Une fois la musique produite, il reste à la vendre. Avec ce nouveau format, plus question de copie grâce à de nouvelles méthodes de cryptage, ni de téléchargement sur Internet compte tenu de la gigantesque place qu’occuperont les données contenues sur le DVD-Audio. En outre, les coûts de production d’un album à ce format seront tels que seules de grandes sociétés ayant les reins solides pourront s’y aventurer. Voici donc comment, en deux paragraphes, nous avons trouvé une raison d’être non seulement aux fabricants, importateurs et distributeurs de matériel professionnel, mais aussi aux grands studios et à leur personnel, aux maisons de disques et aux distributeurs du produit fini - les disquaires. Il ne reste pour ainsi dire plus qu’à convaincre le public de s’équiper, ce qui fera vivre les fabricants, importateurs et distributeurs de matériel grand public. D’abord, point ne sera besoin de reconstituer toute sa discothèque, car en vertu du principe de "qui peut le plus peut le moins" les nouveaux lecteurs sauront aussi lire les CD actuels en plus des DVD-Audio et vidéo.
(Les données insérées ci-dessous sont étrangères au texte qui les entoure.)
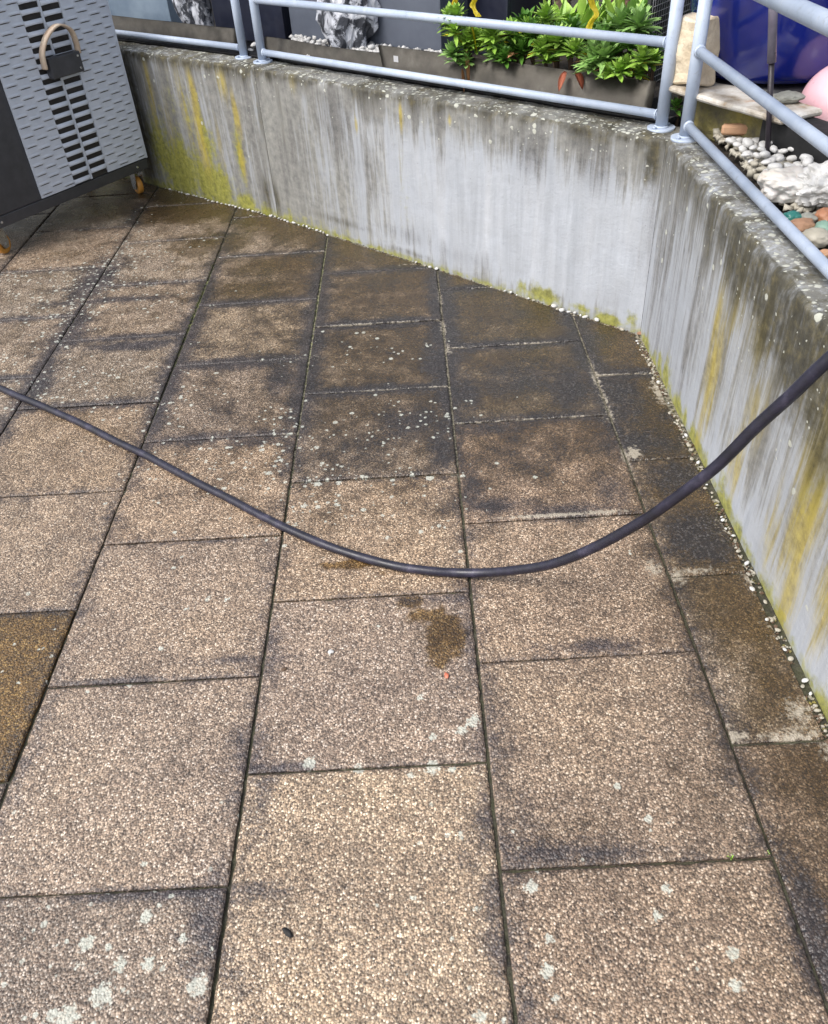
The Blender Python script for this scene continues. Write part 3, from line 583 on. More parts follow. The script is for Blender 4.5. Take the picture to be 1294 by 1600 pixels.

La fusion de la chaîne hi-fi et de la télévision sera également un plus : fini les enceintes disposées un peu n’importe comment car l’écran constituera un point de repère facilitant l’installation des 6 enceintes. Enfin, des études effectuées récemment ont montré que l’endroit le plus propice pour l’installation d’un système de diffusion multicanal, et qui offre les sensations les plus impressionnantes est la voiture. Tiens, le bruit court que Sony proposera dès Noël un autoradio avec lecteur DVD-A...

En conclusion

Si l’industrie de la musique souhaite continuer de faire vivre tous ses acteurs, il y a fort à parier que la musique du prochain siècle sera - comme elle a toujours été - à deux vitesses. D’un coté, les artistes "en devenir" : encore peu connus et avec l’aide de "petits" producteurs indépendants, ils produiront à faible coût de la musique en stéréo qu’ils commercialiseront en dehors des grands circuits de distribution. Amélioration par rapport à ces dernières années, Internet leur permettra tout de même de toucher une large audience, et donc ainsi de vivre correctement de leur création. S’ils sont très talentueux et déclenchent un véritable engouement médiatique, ils pourront alors être repérés et récupérés par les multinationales qui seules auront les moyens de financer les coûteux projets des grands artistes, marchands de rêve et clients de la fine fleur des studios et techniciens. Ceux-ci offriront au public une expérience sonore (et probablement assez vite visuelle également) d’une qualité et d’une richesse hors de portée des home studios, ce qui justifiera le fait de vendre un DVD-A plus cher qu’un CD actuel. En outre, ces grands artistes ne manqueront pas de susciter des vocations chez les jeunes qui à leur tour apporteront de nouvelles idées et de nouvelles technologies dont il faudra bien financer la recherche et le développement. Bref, aux prophètes de malheur que nous entendons trop, nous avons envie de dire "va en paix et ne pèche plus".